As an educator, I love to witness students pursue their passions and my focus is being an active listener, questioner, and supporter as practitioners undertake their work. Goddard’s teaching and residency model contain aspects of freedom I find productive. As an adviser, I engage a dynamic effort to operate from an anti-oppressive framework. I encourage respect and courtesy as complements to critical rigor, sovereignty and dedication in a context where multiple knowledges and learning styles are celebrated and welcomed. Students who work with me can expect courtesy, kindness, frankness, deep questioning, flexibility and continued support through their personal and project development.
⠀⠀⠀I primarily see the world as Anishinaabe kwe—a niece, daughter, auntie, granddaughter, in relation to all those who have come before me and those who have yet to walk upon the earth. I am interested in the work of people, but also interested in the other nations which compose life on earth—fish, trees, stone, water, for example–and how we affect one another. I seek to unpack the ways that unwanted, internalized being and knowing can be challenged through processes of inquiry and deep reflection.

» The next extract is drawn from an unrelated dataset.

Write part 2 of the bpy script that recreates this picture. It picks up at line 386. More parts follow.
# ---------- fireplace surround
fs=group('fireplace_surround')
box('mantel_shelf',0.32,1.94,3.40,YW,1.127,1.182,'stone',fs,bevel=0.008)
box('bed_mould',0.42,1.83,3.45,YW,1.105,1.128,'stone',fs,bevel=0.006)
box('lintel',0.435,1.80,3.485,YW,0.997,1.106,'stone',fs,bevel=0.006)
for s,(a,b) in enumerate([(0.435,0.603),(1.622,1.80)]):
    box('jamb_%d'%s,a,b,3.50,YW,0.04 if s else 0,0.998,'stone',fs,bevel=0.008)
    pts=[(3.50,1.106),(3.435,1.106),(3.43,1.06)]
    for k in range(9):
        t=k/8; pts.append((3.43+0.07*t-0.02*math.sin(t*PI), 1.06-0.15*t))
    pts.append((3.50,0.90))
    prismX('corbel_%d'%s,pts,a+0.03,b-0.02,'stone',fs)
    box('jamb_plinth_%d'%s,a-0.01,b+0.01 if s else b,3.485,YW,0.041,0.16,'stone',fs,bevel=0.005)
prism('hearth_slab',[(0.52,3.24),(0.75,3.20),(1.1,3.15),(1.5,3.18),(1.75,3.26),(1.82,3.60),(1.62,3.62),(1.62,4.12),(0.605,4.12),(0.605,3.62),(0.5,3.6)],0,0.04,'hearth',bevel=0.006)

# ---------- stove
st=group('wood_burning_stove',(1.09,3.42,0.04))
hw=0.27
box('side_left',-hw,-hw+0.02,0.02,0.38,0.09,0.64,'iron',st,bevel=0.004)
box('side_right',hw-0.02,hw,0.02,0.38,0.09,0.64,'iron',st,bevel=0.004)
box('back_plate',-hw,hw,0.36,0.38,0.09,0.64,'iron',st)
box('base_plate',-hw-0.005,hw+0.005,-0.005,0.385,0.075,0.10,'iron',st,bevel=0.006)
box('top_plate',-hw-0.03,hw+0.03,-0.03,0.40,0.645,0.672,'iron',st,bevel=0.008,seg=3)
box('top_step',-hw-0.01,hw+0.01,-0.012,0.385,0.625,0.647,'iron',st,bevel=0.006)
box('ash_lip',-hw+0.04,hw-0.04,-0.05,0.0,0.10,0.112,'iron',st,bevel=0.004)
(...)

⠀⠀⠀It’s also important to me that my representations of Indigeneity build upon my own understanding of authenticity. I come from intergenerational survivors of “Indian” residential school histories, genocidal subjugation, environmental destruction and spiritual oppression, and yet have emerged, like many of my Indigenous brothers and sisters, as one who loves life and has immense hope for the present and future.
⠀⠀⠀I was raised to know my families and our stories and experiences as Peoples through reservation life. We will always be here, and we love and care for our families, human and nonhuman. Contemporary educational systems are not an end-all, be-all for me, but contain useful tools with which to share my ideas, commitment, and love of learning, though I critically examine the history and implementation of educational practices I support—to ensure I am engaging on my own terms.
⠀⠀⠀I live and work from Anishinaabe territory, a citizen of Kitigan Zibi Anishinaabeg. I sew, write, dance, gather, swim, create, love and breathe in the trails formed by my Indigenous ancestors.